[Requirements] Write out, word for word, only the data from its first line to the line containing "put('sleeve', slv_me, t, (X, y+.02, .72));".

•••

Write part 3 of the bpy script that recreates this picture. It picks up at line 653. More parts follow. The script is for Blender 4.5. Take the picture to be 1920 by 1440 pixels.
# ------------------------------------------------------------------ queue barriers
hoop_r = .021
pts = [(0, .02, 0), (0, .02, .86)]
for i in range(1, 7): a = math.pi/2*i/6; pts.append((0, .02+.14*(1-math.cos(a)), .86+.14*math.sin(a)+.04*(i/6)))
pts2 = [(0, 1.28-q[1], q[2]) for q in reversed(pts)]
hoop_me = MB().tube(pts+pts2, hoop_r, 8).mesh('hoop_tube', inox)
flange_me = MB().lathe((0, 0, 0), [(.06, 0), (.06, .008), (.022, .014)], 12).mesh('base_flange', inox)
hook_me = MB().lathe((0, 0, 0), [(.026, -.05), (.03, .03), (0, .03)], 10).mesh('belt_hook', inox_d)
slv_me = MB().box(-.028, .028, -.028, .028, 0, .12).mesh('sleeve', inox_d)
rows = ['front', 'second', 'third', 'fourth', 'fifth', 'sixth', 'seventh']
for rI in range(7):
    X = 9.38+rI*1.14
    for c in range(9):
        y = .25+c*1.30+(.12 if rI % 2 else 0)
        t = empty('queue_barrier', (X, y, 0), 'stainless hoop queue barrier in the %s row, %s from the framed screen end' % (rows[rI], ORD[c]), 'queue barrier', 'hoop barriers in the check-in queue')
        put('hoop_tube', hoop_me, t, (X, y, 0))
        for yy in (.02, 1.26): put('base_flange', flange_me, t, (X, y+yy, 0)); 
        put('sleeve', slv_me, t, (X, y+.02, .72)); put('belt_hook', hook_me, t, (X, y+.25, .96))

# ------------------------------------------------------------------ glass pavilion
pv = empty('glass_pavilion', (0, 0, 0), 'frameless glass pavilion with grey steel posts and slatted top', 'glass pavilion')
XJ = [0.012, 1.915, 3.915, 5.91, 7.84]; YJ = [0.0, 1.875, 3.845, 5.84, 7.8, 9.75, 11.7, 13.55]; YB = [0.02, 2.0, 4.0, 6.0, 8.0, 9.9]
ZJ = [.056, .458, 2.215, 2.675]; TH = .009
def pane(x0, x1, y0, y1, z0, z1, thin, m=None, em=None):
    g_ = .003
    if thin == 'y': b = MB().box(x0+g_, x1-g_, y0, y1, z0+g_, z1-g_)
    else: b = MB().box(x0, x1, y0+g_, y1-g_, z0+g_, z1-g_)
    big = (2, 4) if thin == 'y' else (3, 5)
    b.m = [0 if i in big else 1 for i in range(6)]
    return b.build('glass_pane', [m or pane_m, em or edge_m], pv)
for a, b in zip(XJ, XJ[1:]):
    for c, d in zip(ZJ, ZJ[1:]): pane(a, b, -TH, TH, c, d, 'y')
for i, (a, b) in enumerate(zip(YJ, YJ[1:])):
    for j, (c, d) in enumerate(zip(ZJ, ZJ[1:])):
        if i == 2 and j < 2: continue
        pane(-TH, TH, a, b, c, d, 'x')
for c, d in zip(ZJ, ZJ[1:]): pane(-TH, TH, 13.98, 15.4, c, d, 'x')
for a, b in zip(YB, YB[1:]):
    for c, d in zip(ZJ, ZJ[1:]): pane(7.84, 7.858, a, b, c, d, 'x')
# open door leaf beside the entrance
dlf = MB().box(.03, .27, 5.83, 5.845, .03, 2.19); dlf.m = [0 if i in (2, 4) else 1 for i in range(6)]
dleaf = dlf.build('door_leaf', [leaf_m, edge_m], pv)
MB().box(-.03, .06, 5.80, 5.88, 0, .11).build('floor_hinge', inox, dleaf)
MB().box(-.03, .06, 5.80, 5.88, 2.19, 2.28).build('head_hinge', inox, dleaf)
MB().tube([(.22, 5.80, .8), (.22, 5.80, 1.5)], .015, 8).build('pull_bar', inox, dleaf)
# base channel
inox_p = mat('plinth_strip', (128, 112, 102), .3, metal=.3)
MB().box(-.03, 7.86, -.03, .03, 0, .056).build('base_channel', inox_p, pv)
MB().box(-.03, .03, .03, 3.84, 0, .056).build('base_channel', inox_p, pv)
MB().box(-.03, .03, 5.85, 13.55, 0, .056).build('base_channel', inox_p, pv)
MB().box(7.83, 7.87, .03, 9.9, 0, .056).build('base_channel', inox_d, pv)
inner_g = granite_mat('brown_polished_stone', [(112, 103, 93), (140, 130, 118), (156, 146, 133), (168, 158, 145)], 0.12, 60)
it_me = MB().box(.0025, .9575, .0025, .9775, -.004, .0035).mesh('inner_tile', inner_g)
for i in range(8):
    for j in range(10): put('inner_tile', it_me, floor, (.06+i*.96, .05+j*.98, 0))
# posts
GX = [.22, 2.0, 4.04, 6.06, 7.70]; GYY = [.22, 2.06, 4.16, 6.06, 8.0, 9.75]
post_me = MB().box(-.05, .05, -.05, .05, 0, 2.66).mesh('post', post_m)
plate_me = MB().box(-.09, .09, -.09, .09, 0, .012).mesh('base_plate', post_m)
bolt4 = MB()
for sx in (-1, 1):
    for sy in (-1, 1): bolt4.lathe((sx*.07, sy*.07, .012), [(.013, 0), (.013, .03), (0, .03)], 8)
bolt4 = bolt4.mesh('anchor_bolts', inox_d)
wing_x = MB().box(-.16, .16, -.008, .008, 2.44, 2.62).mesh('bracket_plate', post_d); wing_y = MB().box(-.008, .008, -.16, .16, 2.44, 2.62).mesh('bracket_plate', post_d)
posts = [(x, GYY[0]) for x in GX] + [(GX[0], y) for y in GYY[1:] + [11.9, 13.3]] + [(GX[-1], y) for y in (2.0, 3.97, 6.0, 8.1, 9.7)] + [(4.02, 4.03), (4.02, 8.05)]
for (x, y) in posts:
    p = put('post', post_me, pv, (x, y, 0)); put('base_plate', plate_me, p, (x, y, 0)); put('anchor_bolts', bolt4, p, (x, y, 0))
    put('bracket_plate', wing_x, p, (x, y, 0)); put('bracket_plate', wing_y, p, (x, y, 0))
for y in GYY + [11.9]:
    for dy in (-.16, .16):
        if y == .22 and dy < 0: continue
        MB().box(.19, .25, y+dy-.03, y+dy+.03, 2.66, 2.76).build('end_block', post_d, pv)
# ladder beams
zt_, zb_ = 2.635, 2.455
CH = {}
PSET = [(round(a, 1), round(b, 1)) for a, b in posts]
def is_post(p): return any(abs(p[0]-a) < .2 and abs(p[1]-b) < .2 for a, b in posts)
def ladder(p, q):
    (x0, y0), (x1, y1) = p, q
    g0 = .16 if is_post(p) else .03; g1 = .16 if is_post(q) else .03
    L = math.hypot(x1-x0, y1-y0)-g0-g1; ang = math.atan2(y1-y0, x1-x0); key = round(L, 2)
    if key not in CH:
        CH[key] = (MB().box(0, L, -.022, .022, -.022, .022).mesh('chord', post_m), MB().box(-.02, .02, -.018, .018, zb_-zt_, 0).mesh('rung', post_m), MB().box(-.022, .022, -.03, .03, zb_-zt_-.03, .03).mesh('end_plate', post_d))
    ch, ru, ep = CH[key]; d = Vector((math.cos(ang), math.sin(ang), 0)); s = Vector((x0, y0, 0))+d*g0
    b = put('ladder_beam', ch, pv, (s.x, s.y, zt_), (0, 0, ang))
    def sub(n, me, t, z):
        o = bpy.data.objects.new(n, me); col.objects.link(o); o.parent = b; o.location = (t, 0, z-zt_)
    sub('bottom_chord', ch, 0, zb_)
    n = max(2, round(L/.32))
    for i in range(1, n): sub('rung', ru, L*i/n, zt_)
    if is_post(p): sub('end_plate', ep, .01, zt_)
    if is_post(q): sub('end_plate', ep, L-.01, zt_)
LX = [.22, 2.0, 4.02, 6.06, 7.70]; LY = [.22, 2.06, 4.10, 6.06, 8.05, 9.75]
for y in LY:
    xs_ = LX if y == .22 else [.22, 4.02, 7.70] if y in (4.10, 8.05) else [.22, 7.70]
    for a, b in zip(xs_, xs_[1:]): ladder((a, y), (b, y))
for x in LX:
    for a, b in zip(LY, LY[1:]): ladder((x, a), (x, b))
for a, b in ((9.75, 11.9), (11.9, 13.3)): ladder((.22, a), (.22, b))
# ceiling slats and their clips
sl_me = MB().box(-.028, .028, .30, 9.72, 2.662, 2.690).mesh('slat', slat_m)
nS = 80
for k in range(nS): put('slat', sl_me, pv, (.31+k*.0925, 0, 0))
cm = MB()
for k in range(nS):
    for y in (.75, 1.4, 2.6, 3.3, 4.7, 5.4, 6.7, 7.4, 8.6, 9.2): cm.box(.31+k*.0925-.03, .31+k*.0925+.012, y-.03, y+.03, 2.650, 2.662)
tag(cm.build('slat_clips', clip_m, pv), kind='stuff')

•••

[Output for this task]
Write part 3 of the bpy script that recreates this picture. It picks up at line 653. More parts follow. The script is for Blender 4.5. Take the picture to be 1920 by 1440 pixels.
# ------------------------------------------------------------------ queue barriers
hoop_r = .021
pts = [(0, .02, 0), (0, .02, .86)]
for i in range(1, 7): a = math.pi/2*i/6; pts.append((0, .02+.14*(1-math.cos(a)), .86+.14*math.sin(a)+.04*(i/6)))
pts2 = [(0, 1.28-q[1], q[2]) for q in reversed(pts)]
hoop_me = MB().tube(pts+pts2, hoop_r, 8).mesh('hoop_tube', inox)
flange_me = MB().lathe((0, 0, 0), [(.06, 0), (.06, .008), (.022, .014)], 12).mesh('base_flange', inox)
hook_me = MB().lathe((0, 0, 0), [(.026, -.05), (.03, .03), (0, .03)], 10).mesh('belt_hook', inox_d)
slv_me = MB().box(-.028, .028, -.028, .028, 0, .12).mesh('sleeve', inox_d)
rows = ['front', 'second', 'third', 'fourth', 'fifth', 'sixth', 'seventh']
for rI in range(7):
    X = 9.38+rI*1.14
    for c in range(9):
        y = .25+c*1.30+(.12 if rI % 2 else 0)
        t = empty('queue_barrier', (X, y, 0), 'stainless hoop queue barrier in the %s row, %s from the framed screen end' % (rows[rI], ORD[c]), 'queue barrier', 'hoop barriers in the check-in queue')
        put('hoop_tube', hoop_me, t, (X, y, 0))
        for yy in (.02, 1.26): put('base_flange', flange_me, t, (X, y+yy, 0)); 
        put('sleeve', slv_me, t, (X, y+.02, .72)); put('belt_hook', hook_me, t, (X, y+.25, .96))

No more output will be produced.